:: Task to complete ::
Will you give every entry again exactly as it stands?

:: Data to use ::
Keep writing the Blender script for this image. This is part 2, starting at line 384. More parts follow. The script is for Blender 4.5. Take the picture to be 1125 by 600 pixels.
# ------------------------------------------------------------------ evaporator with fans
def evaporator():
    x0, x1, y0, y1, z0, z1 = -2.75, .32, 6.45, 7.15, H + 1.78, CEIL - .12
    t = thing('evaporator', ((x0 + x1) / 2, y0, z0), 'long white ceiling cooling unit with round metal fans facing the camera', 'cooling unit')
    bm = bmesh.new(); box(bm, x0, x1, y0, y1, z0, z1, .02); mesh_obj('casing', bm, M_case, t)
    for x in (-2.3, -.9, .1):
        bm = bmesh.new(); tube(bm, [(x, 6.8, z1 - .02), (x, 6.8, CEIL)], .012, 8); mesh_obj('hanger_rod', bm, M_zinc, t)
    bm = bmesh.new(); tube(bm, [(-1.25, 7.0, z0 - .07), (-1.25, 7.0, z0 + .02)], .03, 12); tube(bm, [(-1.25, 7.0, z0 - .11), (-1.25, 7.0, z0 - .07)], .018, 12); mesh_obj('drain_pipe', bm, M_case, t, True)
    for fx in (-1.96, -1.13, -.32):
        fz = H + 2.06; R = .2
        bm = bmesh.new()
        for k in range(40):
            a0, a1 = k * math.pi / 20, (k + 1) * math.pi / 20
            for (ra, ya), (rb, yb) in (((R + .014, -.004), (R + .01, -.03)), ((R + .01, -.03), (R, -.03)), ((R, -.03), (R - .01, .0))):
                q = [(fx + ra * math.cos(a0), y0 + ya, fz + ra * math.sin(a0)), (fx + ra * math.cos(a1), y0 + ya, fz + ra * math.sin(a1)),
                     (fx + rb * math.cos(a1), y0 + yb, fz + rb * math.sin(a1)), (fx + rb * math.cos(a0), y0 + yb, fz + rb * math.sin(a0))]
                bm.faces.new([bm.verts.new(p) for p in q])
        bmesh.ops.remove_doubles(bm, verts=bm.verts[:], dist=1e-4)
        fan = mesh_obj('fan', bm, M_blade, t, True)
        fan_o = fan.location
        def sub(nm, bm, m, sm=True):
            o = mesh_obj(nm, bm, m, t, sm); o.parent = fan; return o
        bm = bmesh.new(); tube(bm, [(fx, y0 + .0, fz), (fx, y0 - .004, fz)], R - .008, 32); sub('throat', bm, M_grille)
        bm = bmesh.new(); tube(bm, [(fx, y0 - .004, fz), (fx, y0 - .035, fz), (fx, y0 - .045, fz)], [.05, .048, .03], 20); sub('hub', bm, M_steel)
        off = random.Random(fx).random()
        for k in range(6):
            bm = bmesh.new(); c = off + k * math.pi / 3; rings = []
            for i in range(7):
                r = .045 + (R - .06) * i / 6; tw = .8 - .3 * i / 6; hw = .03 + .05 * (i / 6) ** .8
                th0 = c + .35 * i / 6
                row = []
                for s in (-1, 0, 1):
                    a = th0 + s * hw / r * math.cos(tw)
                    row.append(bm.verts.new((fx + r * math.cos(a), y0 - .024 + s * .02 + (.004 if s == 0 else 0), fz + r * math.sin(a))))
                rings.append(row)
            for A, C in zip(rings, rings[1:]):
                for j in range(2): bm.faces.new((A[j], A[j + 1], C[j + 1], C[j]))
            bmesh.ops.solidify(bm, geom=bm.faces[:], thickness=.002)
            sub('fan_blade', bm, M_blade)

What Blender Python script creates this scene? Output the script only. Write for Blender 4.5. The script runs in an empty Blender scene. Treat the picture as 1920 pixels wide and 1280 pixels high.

:: Answer below ::
Keep writing the Blender script for this image. This is part 2, starting at line 384. More parts follow. The script is for Blender 4.5. Take the picture to be 1125 by 600 pixels.
# ------------------------------------------------------------------ evaporator with fans
def evaporator():
    x0, x1, y0, y1, z0, z1 = -2.75, .32, 6.45, 7.15, H + 1.78, CEIL - .12
    t = thing('evaporator', ((x0 + x1) / 2, y0, z0), 'long white ceiling cooling unit with round metal fans facing the camera', 'cooling unit')
    bm = bmesh.new(); box(bm, x0, x1, y0, y1, z0, z1, .02); mesh_obj('casing', bm, M_case, t)
    for x in (-2.3, -.9, .1):
        bm = bmesh.new(); tube(bm, [(x, 6.8, z1 - .02), (x, 6.8, CEIL)], .012, 8); mesh_obj('hanger_rod', bm, M_zinc, t)
    bm = bmesh.new(); tube(bm, [(-1.25, 7.0, z0 - .07), (-1.25, 7.0, z0 + .02)], .03, 12); tube(bm, [(-1.25, 7.0, z0 - .11), (-1.25, 7.0, z0 - .07)], .018, 12); mesh_obj('drain_pipe', bm, M_case, t, True)
    for fx in (-1.96, -1.13, -.32):
        fz = H + 2.06; R = .2
        bm = bmesh.new()
        for k in range(40):
            a0, a1 = k * math.pi / 20, (k + 1) * math.pi / 20
            for (ra, ya), (rb, yb) in (((R + .014, -.004), (R + .01, -.03)), ((R + .01, -.03), (R, -.03)), ((R, -.03), (R - .01, .0))):
                q = [(fx + ra * math.cos(a0), y0 + ya, fz + ra * math.sin(a0)), (fx + ra * math.cos(a1), y0 + ya, fz + ra * math.sin(a1)),
                     (fx + rb * math.cos(a1), y0 + yb, fz + rb * math.sin(a1)), (fx + rb * math.cos(a0), y0 + yb, fz + rb * math.sin(a0))]
                bm.faces.new([bm.verts.new(p) for p in q])
        bmesh.ops.remove_doubles(bm, verts=bm.verts[:], dist=1e-4)
        fan = mesh_obj('fan', bm, M_blade, t, True)
        fan_o = fan.location
        def sub(nm, bm, m, sm=True):
            o = mesh_obj(nm, bm, m, t, sm); o.parent = fan; return o
        bm = bmesh.new(); tube(bm, [(fx, y0 + .0, fz), (fx, y0 - .004, fz)], R - .008, 32); sub('throat', bm, M_grille)
        bm = bmesh.new(); tube(bm, [(fx, y0 - .004, fz), (fx, y0 - .035, fz), (fx, y0 - .045, fz)], [.05, .048, .03], 20); sub('hub', bm, M_steel)
        off = random.Random(fx).random()
        for k in range(6):
            bm = bmesh.new(); c = off + k * math.pi / 3; rings = []
            for i in range(7):
                r = .045 + (R - .06) * i / 6; tw = .8 - .3 * i / 6; hw = .03 + .05 * (i / 6) ** .8
                th0 = c + .35 * i / 6
                row = []
                for s in (-1, 0, 1):
                    a = th0 + s * hw / r * math.cos(tw)
                    row.append(bm.verts.new((fx + r * math.cos(a), y0 - .024 + s * .02 + (.004 if s == 0 else 0), fz + r * math.sin(a))))
                rings.append(row)
            for A, C in zip(rings, rings[1:]):
                for j in range(2): bm.faces.new((A[j], A[j + 1], C[j + 1], C[j]))
            bmesh.ops.solidify(bm, geom=bm.faces[:], thickness=.002)
            sub('fan_blade', bm, M_blade)

What Blender Python script creates this scene? Output the script only. Write for Blender 4.5. The script runs in an empty Blender scene. Treat the picture as 1920 pixels wide and 1280 pixels high.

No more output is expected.